▶ [What you will do]: Pull out every line from the listing that has the word "extends".

▶ [Dataset rows]:
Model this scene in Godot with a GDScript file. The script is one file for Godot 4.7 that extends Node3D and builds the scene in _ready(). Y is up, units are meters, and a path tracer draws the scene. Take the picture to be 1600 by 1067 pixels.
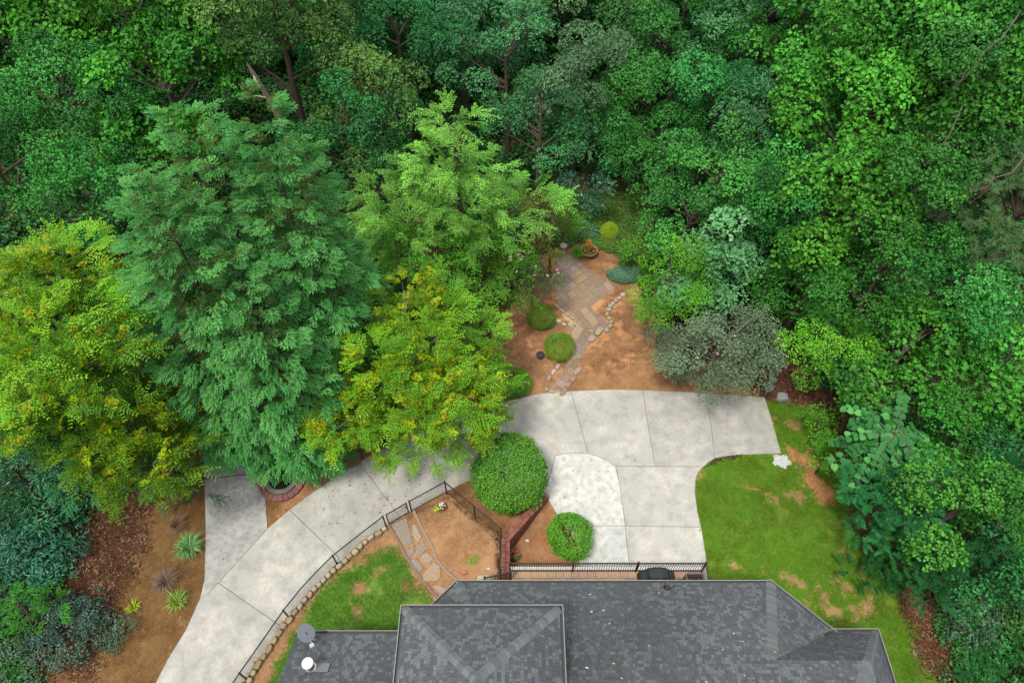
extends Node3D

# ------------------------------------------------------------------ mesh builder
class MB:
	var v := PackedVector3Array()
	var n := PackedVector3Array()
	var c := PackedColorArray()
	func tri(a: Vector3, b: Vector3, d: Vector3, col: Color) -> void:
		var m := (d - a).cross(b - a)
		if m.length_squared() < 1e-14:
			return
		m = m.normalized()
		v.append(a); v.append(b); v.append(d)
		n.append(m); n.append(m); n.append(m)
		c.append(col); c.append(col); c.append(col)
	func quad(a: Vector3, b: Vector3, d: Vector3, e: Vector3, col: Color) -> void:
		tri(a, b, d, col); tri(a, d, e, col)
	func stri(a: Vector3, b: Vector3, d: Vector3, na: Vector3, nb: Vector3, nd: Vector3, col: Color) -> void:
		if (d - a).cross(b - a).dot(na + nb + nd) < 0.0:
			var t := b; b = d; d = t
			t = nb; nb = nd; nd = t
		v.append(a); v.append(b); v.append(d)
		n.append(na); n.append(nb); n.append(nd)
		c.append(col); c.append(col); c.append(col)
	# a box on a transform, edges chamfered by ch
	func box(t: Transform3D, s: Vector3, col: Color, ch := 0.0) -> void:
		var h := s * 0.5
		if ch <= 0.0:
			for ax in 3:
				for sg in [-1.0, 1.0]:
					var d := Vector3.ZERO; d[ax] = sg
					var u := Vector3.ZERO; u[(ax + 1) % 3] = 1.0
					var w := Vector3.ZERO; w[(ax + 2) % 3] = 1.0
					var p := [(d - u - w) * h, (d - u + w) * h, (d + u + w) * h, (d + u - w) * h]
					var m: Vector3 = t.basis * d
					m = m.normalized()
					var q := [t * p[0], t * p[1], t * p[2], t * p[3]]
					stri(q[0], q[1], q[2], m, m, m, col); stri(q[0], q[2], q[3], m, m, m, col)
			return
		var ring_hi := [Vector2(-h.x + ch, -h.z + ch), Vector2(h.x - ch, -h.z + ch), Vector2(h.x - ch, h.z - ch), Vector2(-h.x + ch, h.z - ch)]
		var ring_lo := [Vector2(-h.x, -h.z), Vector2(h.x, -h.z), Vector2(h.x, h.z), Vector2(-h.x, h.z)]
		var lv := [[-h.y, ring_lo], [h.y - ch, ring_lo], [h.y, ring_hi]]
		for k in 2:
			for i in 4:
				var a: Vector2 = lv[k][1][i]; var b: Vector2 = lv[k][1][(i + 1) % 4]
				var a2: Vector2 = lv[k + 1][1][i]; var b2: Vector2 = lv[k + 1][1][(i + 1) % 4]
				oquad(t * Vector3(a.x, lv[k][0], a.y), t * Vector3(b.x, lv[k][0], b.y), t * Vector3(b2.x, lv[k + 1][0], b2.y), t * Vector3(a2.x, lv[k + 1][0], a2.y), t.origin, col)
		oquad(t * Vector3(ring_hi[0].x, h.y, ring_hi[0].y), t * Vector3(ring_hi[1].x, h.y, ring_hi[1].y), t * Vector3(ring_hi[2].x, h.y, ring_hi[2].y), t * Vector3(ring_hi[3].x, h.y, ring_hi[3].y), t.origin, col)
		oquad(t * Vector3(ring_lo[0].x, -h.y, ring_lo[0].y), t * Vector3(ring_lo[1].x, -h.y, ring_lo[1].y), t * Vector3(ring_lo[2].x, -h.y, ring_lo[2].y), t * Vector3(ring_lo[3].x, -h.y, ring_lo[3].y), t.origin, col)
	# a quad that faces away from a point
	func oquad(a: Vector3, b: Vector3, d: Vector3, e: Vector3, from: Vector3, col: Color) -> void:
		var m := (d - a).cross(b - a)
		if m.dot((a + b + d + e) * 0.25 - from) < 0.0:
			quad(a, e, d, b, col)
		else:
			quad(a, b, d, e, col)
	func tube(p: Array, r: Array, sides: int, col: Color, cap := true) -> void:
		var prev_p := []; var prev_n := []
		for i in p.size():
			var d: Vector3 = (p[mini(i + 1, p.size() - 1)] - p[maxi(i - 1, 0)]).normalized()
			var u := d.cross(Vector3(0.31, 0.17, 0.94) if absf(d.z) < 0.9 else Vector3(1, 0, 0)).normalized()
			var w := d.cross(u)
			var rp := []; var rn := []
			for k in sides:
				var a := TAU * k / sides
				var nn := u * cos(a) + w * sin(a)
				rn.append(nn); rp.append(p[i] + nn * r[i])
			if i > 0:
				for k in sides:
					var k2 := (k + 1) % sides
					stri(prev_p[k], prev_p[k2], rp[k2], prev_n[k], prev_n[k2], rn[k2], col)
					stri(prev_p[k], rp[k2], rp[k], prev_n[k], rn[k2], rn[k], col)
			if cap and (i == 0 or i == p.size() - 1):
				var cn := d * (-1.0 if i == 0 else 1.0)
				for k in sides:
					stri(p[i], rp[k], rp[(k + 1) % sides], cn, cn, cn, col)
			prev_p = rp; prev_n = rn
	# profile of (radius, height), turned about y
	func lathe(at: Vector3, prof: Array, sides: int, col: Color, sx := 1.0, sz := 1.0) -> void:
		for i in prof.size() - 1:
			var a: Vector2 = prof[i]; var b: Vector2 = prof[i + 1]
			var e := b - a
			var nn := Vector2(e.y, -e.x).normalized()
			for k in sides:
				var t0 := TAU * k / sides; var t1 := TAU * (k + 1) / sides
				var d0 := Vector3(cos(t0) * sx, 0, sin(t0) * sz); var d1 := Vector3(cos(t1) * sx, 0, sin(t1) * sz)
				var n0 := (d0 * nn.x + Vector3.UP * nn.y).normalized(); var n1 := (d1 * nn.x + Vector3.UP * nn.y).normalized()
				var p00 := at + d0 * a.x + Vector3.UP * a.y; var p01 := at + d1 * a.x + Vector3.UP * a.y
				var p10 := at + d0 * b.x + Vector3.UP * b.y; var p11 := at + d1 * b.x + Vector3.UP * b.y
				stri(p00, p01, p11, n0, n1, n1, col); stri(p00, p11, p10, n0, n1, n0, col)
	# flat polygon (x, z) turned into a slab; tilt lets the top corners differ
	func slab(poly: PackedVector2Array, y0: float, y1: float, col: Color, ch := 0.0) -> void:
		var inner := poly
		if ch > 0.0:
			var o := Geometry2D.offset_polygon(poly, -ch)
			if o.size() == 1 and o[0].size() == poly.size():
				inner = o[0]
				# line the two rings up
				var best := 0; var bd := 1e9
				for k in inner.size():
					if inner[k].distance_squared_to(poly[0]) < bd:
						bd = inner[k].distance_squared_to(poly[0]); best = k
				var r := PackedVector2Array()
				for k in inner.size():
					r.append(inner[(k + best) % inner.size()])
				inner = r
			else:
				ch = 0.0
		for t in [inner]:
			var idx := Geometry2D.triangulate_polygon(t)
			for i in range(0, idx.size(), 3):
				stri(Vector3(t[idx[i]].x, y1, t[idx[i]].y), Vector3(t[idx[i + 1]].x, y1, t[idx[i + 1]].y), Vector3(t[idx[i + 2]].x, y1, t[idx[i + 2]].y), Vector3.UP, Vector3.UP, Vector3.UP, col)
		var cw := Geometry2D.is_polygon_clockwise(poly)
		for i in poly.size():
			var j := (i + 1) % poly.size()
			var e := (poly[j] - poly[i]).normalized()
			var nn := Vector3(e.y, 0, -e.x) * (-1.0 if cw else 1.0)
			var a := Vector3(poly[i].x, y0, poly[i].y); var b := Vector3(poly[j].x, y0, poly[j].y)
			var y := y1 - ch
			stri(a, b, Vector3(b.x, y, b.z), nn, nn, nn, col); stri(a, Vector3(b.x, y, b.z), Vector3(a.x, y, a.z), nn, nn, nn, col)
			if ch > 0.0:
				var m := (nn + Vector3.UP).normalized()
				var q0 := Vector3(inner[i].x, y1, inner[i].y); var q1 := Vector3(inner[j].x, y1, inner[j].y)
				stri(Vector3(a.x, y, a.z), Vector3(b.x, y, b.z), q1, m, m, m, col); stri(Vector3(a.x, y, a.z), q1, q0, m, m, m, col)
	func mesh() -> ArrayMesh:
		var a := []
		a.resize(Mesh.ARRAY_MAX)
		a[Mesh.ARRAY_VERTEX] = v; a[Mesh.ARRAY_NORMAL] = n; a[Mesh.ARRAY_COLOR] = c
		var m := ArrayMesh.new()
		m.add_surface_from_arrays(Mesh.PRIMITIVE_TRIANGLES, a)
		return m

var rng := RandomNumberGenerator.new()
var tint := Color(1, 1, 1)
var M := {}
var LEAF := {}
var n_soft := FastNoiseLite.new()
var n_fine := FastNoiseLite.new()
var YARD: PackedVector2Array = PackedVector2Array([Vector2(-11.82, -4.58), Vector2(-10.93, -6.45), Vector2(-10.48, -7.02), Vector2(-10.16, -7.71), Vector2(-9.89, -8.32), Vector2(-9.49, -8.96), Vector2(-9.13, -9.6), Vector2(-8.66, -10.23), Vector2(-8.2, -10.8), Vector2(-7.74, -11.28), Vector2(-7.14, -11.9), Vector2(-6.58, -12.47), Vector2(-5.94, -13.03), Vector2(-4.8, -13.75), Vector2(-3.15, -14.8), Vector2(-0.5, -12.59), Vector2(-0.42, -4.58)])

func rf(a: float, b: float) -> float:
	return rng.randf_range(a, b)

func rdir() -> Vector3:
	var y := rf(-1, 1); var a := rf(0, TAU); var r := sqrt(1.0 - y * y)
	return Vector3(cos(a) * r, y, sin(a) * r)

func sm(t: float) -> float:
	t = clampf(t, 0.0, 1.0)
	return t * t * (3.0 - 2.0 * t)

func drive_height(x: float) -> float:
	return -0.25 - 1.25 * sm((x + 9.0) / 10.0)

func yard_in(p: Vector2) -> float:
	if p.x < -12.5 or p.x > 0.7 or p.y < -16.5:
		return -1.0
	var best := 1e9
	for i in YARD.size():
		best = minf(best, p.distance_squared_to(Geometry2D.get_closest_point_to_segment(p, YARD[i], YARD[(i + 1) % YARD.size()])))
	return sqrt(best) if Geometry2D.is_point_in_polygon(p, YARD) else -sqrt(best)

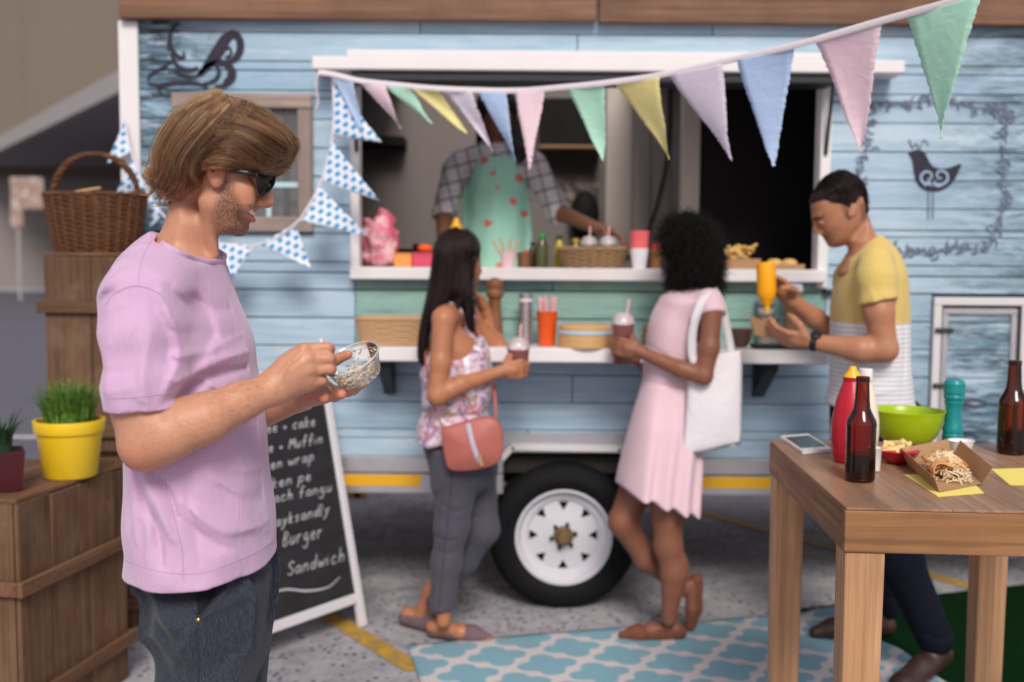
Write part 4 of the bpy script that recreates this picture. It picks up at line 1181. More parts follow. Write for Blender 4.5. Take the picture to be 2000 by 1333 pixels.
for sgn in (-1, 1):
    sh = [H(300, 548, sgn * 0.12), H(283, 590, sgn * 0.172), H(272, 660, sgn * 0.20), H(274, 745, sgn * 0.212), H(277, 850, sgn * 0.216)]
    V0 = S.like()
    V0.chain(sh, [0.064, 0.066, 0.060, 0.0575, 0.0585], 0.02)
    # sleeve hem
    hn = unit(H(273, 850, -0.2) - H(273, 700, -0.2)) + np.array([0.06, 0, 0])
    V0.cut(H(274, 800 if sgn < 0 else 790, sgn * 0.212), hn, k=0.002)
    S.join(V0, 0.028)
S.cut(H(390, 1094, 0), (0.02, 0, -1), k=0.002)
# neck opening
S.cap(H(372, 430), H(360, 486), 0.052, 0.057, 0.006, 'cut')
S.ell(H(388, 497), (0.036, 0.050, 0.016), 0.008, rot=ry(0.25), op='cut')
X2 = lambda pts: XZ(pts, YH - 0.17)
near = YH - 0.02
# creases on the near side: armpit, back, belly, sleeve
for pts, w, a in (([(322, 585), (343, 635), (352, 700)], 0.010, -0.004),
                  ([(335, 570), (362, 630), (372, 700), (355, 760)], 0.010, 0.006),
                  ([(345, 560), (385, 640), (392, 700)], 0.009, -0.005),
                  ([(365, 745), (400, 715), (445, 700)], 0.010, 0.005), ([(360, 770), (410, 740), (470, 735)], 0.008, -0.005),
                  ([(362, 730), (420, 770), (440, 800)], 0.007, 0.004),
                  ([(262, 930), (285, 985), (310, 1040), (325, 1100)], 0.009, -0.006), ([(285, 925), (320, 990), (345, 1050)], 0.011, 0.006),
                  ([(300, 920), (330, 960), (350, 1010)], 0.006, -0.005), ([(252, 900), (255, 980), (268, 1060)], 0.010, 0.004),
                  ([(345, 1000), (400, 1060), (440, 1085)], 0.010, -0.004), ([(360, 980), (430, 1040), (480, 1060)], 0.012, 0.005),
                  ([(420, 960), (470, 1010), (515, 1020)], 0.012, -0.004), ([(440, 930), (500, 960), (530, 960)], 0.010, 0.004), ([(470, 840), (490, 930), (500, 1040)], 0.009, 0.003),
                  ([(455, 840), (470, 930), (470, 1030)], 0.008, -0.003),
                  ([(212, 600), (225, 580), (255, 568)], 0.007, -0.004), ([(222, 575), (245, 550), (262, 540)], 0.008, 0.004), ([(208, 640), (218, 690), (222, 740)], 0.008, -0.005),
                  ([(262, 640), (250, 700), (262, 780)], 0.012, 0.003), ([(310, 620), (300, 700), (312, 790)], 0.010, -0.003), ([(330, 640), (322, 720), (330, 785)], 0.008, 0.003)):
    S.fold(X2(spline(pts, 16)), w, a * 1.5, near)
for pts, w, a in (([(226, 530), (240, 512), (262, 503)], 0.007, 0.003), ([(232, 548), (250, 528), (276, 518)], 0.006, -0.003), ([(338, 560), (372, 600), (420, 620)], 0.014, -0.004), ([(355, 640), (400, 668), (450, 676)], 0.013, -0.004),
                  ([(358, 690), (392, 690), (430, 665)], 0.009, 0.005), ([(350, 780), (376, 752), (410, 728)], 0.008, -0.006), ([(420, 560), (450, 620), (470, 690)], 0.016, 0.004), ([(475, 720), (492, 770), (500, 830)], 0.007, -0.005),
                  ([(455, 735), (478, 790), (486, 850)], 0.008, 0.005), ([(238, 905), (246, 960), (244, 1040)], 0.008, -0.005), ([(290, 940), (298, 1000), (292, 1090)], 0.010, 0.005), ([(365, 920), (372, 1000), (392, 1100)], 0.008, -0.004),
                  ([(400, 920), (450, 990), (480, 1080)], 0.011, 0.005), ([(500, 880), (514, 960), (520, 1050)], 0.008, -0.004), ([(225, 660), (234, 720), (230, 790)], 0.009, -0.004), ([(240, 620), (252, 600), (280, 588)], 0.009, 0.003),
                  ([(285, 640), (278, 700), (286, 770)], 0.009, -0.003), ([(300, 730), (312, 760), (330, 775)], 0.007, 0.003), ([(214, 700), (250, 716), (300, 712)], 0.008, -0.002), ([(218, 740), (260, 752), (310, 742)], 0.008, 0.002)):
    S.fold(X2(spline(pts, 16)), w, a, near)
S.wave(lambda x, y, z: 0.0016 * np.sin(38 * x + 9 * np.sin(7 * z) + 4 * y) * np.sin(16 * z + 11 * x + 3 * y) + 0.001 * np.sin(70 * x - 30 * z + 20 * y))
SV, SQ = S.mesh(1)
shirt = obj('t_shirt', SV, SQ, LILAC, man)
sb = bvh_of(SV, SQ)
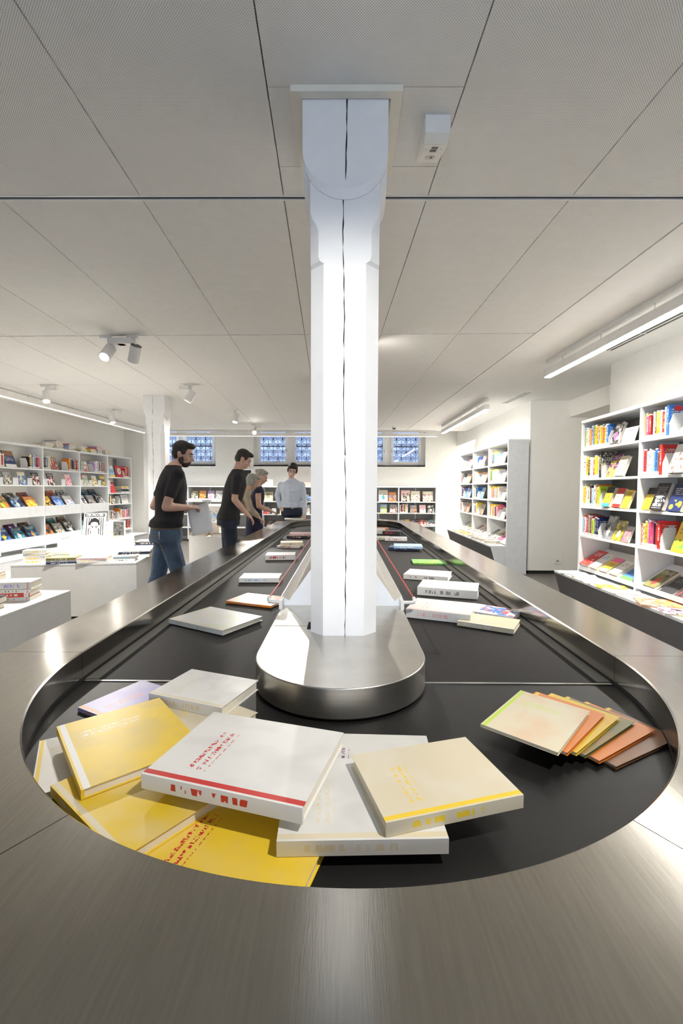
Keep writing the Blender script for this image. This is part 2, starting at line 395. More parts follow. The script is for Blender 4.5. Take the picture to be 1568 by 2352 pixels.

▶ [Exercise solution]:
Model this scene in Godot with a GDScript file. The script is one file for Godot 4.7 that extends Node3D and builds the scene in _ready(). Y is up, units are meters, and a path tracer draws the scene. Take the picture to be 1600 by 1067 pixels.
extends Node3D